After she was released, Mr. Sherman (along with Michele Rafferty, her cellmate) filed a Section 1983 claim, asserting (amongst many other claims) that Drennen’s sexual abuse violated her Eighth Amendment right to be free from cruel and unusual punishment. Drennen moved for summary judgment, making the incredible claim that because he did not physically touch Ms. Sherman himself, he should receive qualified immunity for any violation of her rights. The district court correctly rejected this perverse “no touching” safe harbor for sexual abuse, and held that Ms. Sherman could proceed to trial on her constitutional claim. But qualified‐​immunity doctrine gives defendants a one‐​side litigation advantage in the form of interlocutory appeals, so Drennen immediately appealed the denial of immunity to the Sixth Circuit, before the case could even go to trial.
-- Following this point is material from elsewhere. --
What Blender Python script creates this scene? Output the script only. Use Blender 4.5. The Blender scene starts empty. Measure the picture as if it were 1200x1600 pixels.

The Cato Institute has thus filed an amicus brief with the Sixth Circuit, urging the court to affirm the denial of immunity, but also to address the legal infirmities with the doctrine in general. Qualified immunity was essentially invented out of whole cloth by the Supreme Court over the last half century. The text of our primary civil rights statute — usually called “Section 1983” after its place in the federal code — makes no mention of any immunity, and the common‐​law background against which it was adopted did not include any freestanding defense for public officials who acted unlawfully; on the contrary, the historical rule was that public officials were strictly liable for constitutional violations. In essence, qualified immunity has become nothing more than a “freewheeling policy choice” by the Court, at odds with Congress’s judgment in enacting Section 1983.

This brief is part of Cato’s ongoing campaign to demonstrate that qualified immunity lacks any legal basis, vitiates the power of individuals to vindicate their constitutional rights, and contributes to a culture of near‐​zero accountability for law enforcement, prison personnel, and other public officials.